On apprend qu’au pays des câlins où normalement, tout se passe bien du premier coup, ces passeports qui étaient infalsifiables … sont falsifiés. Ou, pour le dire plus exactement, qu’un petit million d’entre eux, parfaitement bidons, seraient en goguette dans le pays et au-delà.
Le Bisounours qui sommeille en chaque Français doit avoir le poil tout hérissé (et le numéro de série du Fisc sur la fesse droite qui le grattouille un peu) lorsqu’il apprend ce genre de mésaventures en s’imaginant ainsi des hordes de malfrats infiltrant le territoire avec leurs passeports douteux, faisant les pires détournements et les plus viles exactions dans un pays où, pourtant, l’insécurité ne devait être qu’un sentiment.
Mais lorsque le Bisounours, le poil tout hérissé, apprend qu’en réalité, le passeport le plus biométrique sûr du monde est … le plus facile à avoir, un léger énervement s’empare de lui. Comme le dit très bien le rapport commandé par Guaino, le conseiller du président Sarkozy :
« Le problème actuel se résume au fait que tout citoyen peut obtenir le titre d’identité et de voyage le plus sécurisé au monde à partir d’un des documents administratifs les moins sécurisés (…) : la copie d’acte de naissance. La création d’une nouvelle identité sur la base d’un extrait d’acte falsifié avec une simple photocopieuse est enfantine. »
Eh oui : on a mis la clef du trésor derrière une épaisse porte blindée, entourée de murs en carton-pâte, et l’administration s’étonne que les vilains et les méchants passent par le mur.
Évidemment, la place Beauveau minimise l’impact d’une telle révélation : « Mais non enfin, il n’y a pas autant de gens qui essaient, avec un certificat de naissance bidon fait en 5 minutes sous photoshop de se faire passer pour un vrai Français et obtenir un beau passeport biométrique à 8 empreintes au prix modique de 68€ ! Tout ça, ce sont des affabulations, voyons ! »

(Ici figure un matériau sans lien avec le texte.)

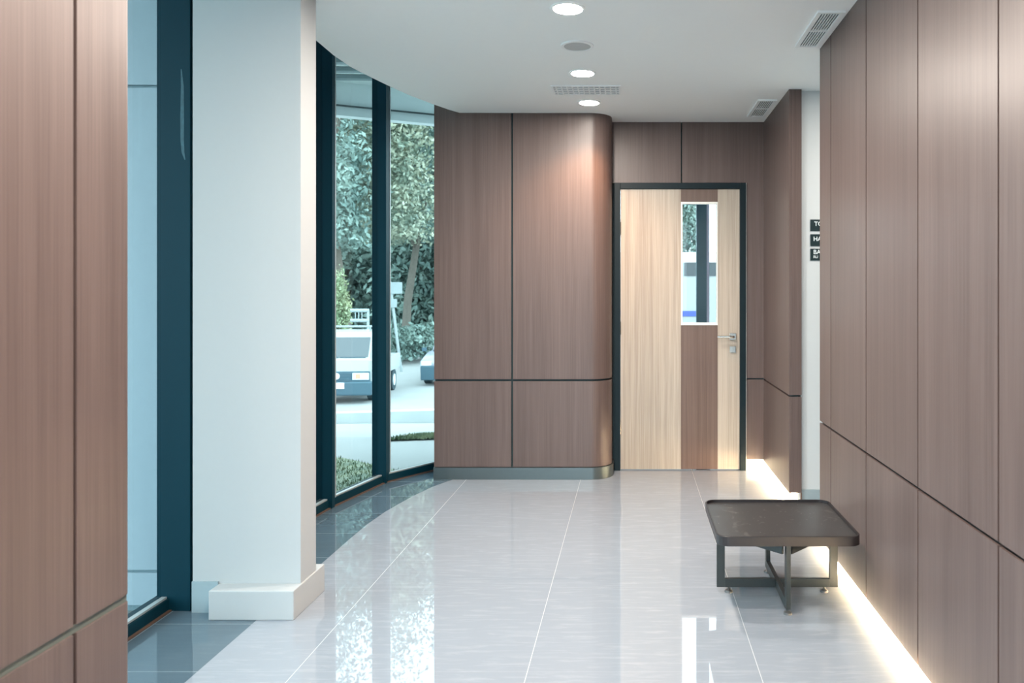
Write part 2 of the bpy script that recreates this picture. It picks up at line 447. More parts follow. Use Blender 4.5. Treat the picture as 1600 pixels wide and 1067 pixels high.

(Mais en parallèle, on va tout de même mettre en place un groupe de travail histoire de sécuriser à présent l’acte de naissance, là encore pour un prix modique d’environ 1.5 millions d’euros.)
Un petit résumé s’impose ici : l’introduction du passeport biométrique s’est donc soldé par une augmentation des données collectées sur le dos des citoyens honnêtes, une croissance consternante du prix du support, une coûteuse campagne de publicité pour en vanter les mérites, l’introduction d’un fichier constitutionnellement dangereux qui sent bon les heures les plus informatisées de notre Histoire, pour finir par un retoquage du Conseil d’État et la découverte que les sécurités mises en places ne valent pas tripette.
On pourrait presque croire que, pour en arriver à ça, il fallait une bonne histoire de lobbying derrière, ne trouvez-vous pas ?
Bingo, c’est effectivement le cas : tout porte à croire en effet que le GIXEL (groupement professionnel des industries de composants et de systèmes électroniques) aurait largement poussé à la roue de ces magnifiques innovations biométriques, roue déjà bien lancée par l’appétit naturel de la chose publique à vouloir faire des petites fiches numérotées de chaque animal du cheptel contribuable.
Et partant d’un lobbyisme, si l’on y ajoute la légendaire efficacité de l’État, on ne peut aboutir qu’au désastre chimiquement parfait du passeport pipométrique.
Le plus triste c’est qu’à présent, chaque ressortissant français aura, à chaque passage de frontière, un douanier goguenard à la pensée que le passeport qui lui est remis coûte très cher mais ne vaut rien.